[3D scene scripts]
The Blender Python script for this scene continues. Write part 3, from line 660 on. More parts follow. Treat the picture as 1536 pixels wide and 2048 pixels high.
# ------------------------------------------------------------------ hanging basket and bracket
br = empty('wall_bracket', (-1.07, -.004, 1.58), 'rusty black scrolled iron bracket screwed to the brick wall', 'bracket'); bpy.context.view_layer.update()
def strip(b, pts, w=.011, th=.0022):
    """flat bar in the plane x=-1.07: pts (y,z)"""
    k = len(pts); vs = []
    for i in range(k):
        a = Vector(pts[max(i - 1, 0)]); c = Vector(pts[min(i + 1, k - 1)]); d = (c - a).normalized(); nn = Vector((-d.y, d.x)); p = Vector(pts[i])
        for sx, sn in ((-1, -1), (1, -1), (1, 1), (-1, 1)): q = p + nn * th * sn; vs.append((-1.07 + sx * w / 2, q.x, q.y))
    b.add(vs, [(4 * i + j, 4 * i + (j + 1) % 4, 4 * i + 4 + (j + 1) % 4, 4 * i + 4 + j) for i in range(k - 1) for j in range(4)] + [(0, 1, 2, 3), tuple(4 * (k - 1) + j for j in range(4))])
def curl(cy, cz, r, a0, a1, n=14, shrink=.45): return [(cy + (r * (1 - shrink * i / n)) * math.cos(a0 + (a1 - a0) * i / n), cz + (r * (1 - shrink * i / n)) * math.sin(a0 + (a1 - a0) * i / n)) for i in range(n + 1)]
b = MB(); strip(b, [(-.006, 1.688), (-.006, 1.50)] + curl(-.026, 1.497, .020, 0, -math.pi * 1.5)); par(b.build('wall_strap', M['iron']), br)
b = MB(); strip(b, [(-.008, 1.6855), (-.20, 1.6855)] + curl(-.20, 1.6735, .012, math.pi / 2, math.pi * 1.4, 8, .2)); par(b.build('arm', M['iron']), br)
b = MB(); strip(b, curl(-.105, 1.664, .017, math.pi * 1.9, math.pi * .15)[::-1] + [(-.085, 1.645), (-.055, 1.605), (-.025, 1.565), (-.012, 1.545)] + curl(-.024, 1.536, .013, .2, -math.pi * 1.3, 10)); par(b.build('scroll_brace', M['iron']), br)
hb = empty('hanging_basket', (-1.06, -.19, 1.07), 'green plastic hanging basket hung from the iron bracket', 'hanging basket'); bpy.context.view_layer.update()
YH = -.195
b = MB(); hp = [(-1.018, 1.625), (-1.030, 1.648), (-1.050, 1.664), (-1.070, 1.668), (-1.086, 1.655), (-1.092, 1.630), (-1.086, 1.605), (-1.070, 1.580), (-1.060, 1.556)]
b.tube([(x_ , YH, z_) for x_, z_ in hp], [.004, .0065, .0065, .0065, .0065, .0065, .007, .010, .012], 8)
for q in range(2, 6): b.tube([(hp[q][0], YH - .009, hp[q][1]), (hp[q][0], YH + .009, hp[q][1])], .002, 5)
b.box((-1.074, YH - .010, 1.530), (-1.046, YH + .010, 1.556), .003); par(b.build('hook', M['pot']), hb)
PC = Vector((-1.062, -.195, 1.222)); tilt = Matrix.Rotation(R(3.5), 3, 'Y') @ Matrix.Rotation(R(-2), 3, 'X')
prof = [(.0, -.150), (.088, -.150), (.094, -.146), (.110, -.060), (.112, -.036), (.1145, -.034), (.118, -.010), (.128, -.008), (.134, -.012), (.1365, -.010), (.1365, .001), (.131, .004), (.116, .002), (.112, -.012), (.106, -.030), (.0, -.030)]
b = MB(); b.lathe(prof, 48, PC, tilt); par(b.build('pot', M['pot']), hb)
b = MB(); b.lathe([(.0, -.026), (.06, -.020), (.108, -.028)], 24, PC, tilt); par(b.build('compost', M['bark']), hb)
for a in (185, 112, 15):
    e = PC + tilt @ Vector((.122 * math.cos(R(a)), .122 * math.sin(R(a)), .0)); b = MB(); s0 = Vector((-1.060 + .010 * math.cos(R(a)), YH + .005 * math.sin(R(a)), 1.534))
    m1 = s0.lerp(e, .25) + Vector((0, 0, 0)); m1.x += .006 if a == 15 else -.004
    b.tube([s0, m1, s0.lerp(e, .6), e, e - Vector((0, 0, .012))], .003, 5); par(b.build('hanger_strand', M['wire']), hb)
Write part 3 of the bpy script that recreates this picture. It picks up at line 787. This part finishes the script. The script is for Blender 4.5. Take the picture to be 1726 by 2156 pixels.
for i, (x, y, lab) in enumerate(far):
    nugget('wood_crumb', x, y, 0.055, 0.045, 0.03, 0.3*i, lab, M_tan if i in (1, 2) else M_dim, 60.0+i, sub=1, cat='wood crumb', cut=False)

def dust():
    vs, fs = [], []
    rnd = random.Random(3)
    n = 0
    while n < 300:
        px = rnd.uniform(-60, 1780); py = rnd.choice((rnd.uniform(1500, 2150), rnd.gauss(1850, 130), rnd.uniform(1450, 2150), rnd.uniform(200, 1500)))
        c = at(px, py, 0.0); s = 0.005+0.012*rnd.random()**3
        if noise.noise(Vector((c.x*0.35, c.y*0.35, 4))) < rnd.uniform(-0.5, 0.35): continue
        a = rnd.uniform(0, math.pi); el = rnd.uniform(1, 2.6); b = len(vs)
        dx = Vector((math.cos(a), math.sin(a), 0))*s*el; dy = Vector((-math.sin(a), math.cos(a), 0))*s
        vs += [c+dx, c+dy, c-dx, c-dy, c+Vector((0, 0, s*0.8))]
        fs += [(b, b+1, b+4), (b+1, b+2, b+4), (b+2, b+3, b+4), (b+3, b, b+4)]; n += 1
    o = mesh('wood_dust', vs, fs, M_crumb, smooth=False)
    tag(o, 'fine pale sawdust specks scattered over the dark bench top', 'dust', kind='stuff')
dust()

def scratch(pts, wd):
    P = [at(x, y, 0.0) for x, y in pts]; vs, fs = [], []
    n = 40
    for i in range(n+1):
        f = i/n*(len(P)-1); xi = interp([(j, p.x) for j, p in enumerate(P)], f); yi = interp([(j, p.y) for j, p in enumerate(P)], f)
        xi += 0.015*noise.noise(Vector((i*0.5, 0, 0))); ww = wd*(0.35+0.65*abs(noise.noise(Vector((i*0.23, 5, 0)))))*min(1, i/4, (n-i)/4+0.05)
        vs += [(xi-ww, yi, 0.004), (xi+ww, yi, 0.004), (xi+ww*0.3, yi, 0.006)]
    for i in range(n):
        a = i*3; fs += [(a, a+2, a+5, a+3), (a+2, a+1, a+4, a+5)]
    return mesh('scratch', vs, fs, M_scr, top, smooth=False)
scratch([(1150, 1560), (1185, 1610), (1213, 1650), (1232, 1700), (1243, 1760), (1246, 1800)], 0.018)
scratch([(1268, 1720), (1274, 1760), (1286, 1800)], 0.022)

> **EXERCISE**
Print every line of the records exactly. Omit nothing.

> **ANSWER FOR THIS EXERCISE**
The Blender Python script for this scene continues. Write part 3, from line 660 on. More parts follow. Treat the picture as 1536 pixels wide and 2048 pixels high.
# ------------------------------------------------------------------ hanging basket and bracket
br = empty('wall_bracket', (-1.07, -.004, 1.58), 'rusty black scrolled iron bracket screwed to the brick wall', 'bracket'); bpy.context.view_layer.update()
def strip(b, pts, w=.011, th=.0022):
    """flat bar in the plane x=-1.07: pts (y,z)"""
    k = len(pts); vs = []
    for i in range(k):
        a = Vector(pts[max(i - 1, 0)]); c = Vector(pts[min(i + 1, k - 1)]); d = (c - a).normalized(); nn = Vector((-d.y, d.x)); p = Vector(pts[i])
        for sx, sn in ((-1, -1), (1, -1), (1, 1), (-1, 1)): q = p + nn * th * sn; vs.append((-1.07 + sx * w / 2, q.x, q.y))
    b.add(vs, [(4 * i + j, 4 * i + (j + 1) % 4, 4 * i + 4 + (j + 1) % 4, 4 * i + 4 + j) for i in range(k - 1) for j in range(4)] + [(0, 1, 2, 3), tuple(4 * (k - 1) + j for j in range(4))])
def curl(cy, cz, r, a0, a1, n=14, shrink=.45): return [(cy + (r * (1 - shrink * i / n)) * math.cos(a0 + (a1 - a0) * i / n), cz + (r * (1 - shrink * i / n)) * math.sin(a0 + (a1 - a0) * i / n)) for i in range(n + 1)]
b = MB(); strip(b, [(-.006, 1.688), (-.006, 1.50)] + curl(-.026, 1.497, .020, 0, -math.pi * 1.5)); par(b.build('wall_strap', M['iron']), br)
b = MB(); strip(b, [(-.008, 1.6855), (-.20, 1.6855)] + curl(-.20, 1.6735, .012, math.pi / 2, math.pi * 1.4, 8, .2)); par(b.build('arm', M['iron']), br)
b = MB(); strip(b, curl(-.105, 1.664, .017, math.pi * 1.9, math.pi * .15)[::-1] + [(-.085, 1.645), (-.055, 1.605), (-.025, 1.565), (-.012, 1.545)] + curl(-.024, 1.536, .013, .2, -math.pi * 1.3, 10)); par(b.build('scroll_brace', M['iron']), br)
hb = empty('hanging_basket', (-1.06, -.19, 1.07), 'green plastic hanging basket hung from the iron bracket', 'hanging basket'); bpy.context.view_layer.update()
YH = -.195
b = MB(); hp = [(-1.018, 1.625), (-1.030, 1.648), (-1.050, 1.664), (-1.070, 1.668), (-1.086, 1.655), (-1.092, 1.630), (-1.086, 1.605), (-1.070, 1.580), (-1.060, 1.556)]
b.tube([(x_ , YH, z_) for x_, z_ in hp], [.004, .0065, .0065, .0065, .0065, .0065, .007, .010, .012], 8)
for q in range(2, 6): b.tube([(hp[q][0], YH - .009, hp[q][1]), (hp[q][0], YH + .009, hp[q][1])], .002, 5)
b.box((-1.074, YH - .010, 1.530), (-1.046, YH + .010, 1.556), .003); par(b.build('hook', M['pot']), hb)
PC = Vector((-1.062, -.195, 1.222)); tilt = Matrix.Rotation(R(3.5), 3, 'Y') @ Matrix.Rotation(R(-2), 3, 'X')
prof = [(.0, -.150), (.088, -.150), (.094, -.146), (.110, -.060), (.112, -.036), (.1145, -.034), (.118, -.010), (.128, -.008), (.134, -.012), (.1365, -.010), (.1365, .001), (.131, .004), (.116, .002), (.112, -.012), (.106, -.030), (.0, -.030)]
b = MB(); b.lathe(prof, 48, PC, tilt); par(b.build('pot', M['pot']), hb)
b = MB(); b.lathe([(.0, -.026), (.06, -.020), (.108, -.028)], 24, PC, tilt); par(b.build('compost', M['bark']), hb)
for a in (185, 112, 15):
    e = PC + tilt @ Vector((.122 * math.cos(R(a)), .122 * math.sin(R(a)), .0)); b = MB(); s0 = Vector((-1.060 + .010 * math.cos(R(a)), YH + .005 * math.sin(R(a)), 1.534))
    m1 = s0.lerp(e, .25) + Vector((0, 0, 0)); m1.x += .006 if a == 15 else -.004
    b.tube([s0, m1, s0.lerp(e, .6), e, e - Vector((0, 0, .012))], .003, 5); par(b.build('hanger_strand', M['wire']), hb)
Write part 3 of the bpy script that recreates this picture. It picks up at line 787. This part finishes the script. The script is for Blender 4.5. Take the picture to be 1726 by 2156 pixels.
for i, (x, y, lab) in enumerate(far):
    nugget('wood_crumb', x, y, 0.055, 0.045, 0.03, 0.3*i, lab, M_tan if i in (1, 2) else M_dim, 60.0+i, sub=1, cat='wood crumb', cut=False)

def dust():
    vs, fs = [], []
    rnd = random.Random(3)
    n = 0
    while n < 300:
        px = rnd.uniform(-60, 1780); py = rnd.choice((rnd.uniform(1500, 2150), rnd.gauss(1850, 130), rnd.uniform(1450, 2150), rnd.uniform(200, 1500)))
        c = at(px, py, 0.0); s = 0.005+0.012*rnd.random()**3
        if noise.noise(Vector((c.x*0.35, c.y*0.35, 4))) < rnd.uniform(-0.5, 0.35): continue
        a = rnd.uniform(0, math.pi); el = rnd.uniform(1, 2.6); b = len(vs)
        dx = Vector((math.cos(a), math.sin(a), 0))*s*el; dy = Vector((-math.sin(a), math.cos(a), 0))*s
        vs += [c+dx, c+dy, c-dx, c-dy, c+Vector((0, 0, s*0.8))]
        fs += [(b, b+1, b+4), (b+1, b+2, b+4), (b+2, b+3, b+4), (b+3, b, b+4)]; n += 1
    o = mesh('wood_dust', vs, fs, M_crumb, smooth=False)
    tag(o, 'fine pale sawdust specks scattered over the dark bench top', 'dust', kind='stuff')
dust()

def scratch(pts, wd):
    P = [at(x, y, 0.0) for x, y in pts]; vs, fs = [], []
    n = 40
    for i in range(n+1):
        f = i/n*(len(P)-1); xi = interp([(j, p.x) for j, p in enumerate(P)], f); yi = interp([(j, p.y) for j, p in enumerate(P)], f)
        xi += 0.015*noise.noise(Vector((i*0.5, 0, 0))); ww = wd*(0.35+0.65*abs(noise.noise(Vector((i*0.23, 5, 0)))))*min(1, i/4, (n-i)/4+0.05)
        vs += [(xi-ww, yi, 0.004), (xi+ww, yi, 0.004), (xi+ww*0.3, yi, 0.006)]
    for i in range(n):
        a = i*3; fs += [(a, a+2, a+5, a+3), (a+2, a+1, a+4, a+5)]
    return mesh('scratch', vs, fs, M_scr, top, smooth=False)
scratch([(1150, 1560), (1185, 1610), (1213, 1650), (1232, 1700), (1243, 1760), (1246, 1800)], 0.018)
scratch([(1268, 1720), (1274, 1760), (1286, 1800)], 0.022)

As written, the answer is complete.